Zwischen Berlin und Paris gibt es noch Differenzen

Beim heutigen Treffen in Paris wird es freilich noch Unstimmigkeiten geben. Zwar werben Deutschland und Frankreich gemeinsam für die Fiskalunion. Doch gibt es Differenzen im Detail. Merkel will eine Stärkung der EU-Institutionen zur verschärften Stabilitätskontrolle, Sarkozy befürwortet eher die unverbindlichere Zusammenarbeit der Euro-Regierungen. Uneins sind Berlin und Paris auch über die Rolle der Europäischen Zentralbank: Für Frankreich ist die EZB die wirksamste "Waffe" gegen die Krise, weil sie als Notenbank unbegrenzt liquide ist. Sie könnte massiver als bisher südeuropäische Staatsanleihen aufkaufen. Deutschland wehrt sich bisher gegen unbegrenzte Aufkäufe, weil sie gegen das Staatsfinanzierungsverbot der EZB verstoßen und die Inflation anheizen.

Denkbar ist, dass Deutschland eine begrenzte Ausweitung der Aufkäufe unter strengen Auflagen duldet, wenn im Gegenzug eine Vertragsänderung auf den Weg gebracht wird. Das französische Enthüllungsblatt "Le Canard Enchainé" zitiert Sarkozy dazu ziemlich klar: "Das Tauschgeschäft ist eher einfach. Das Ende des EZB-Dogmas gegen absolute Einhaltung der Haushaltsdisziplin."

Die Zeit läuft ab

Einig scheinen sich die EU-Regierungen nur in einer Sache zu sein: Die Euro-braucht Zone nach all den ausgestreuten Zweifeln an Reformfreudigkeit und Hilfsbereitschaft eine überzeugende Botschaft. Denn ab Januar müssen Staaten wie Italien oder Frankreich riesige Milliardensummen an den Finanzmärkten aufnehmen.
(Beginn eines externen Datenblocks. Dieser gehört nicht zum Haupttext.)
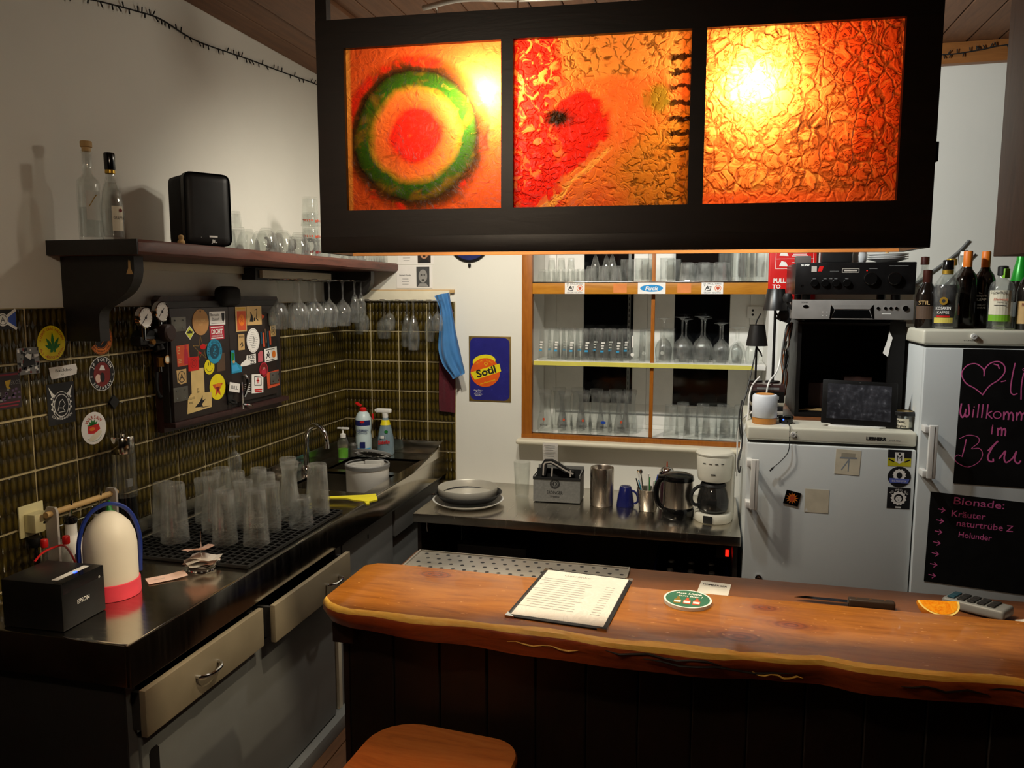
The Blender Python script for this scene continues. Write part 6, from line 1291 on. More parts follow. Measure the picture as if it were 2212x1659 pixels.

Bleiben die Zinsen auf dem derzeit hohen Niveau, wird dies den Erholungskurs dieser Länder wegen der fälligen hohen Zinsbelastung erheblich erschweren. Weil Deutschlands Refinanzierung viel billiger ist, verstärken sich zudem die Ungleichgewichte und Spannungen in der Euro-Zone.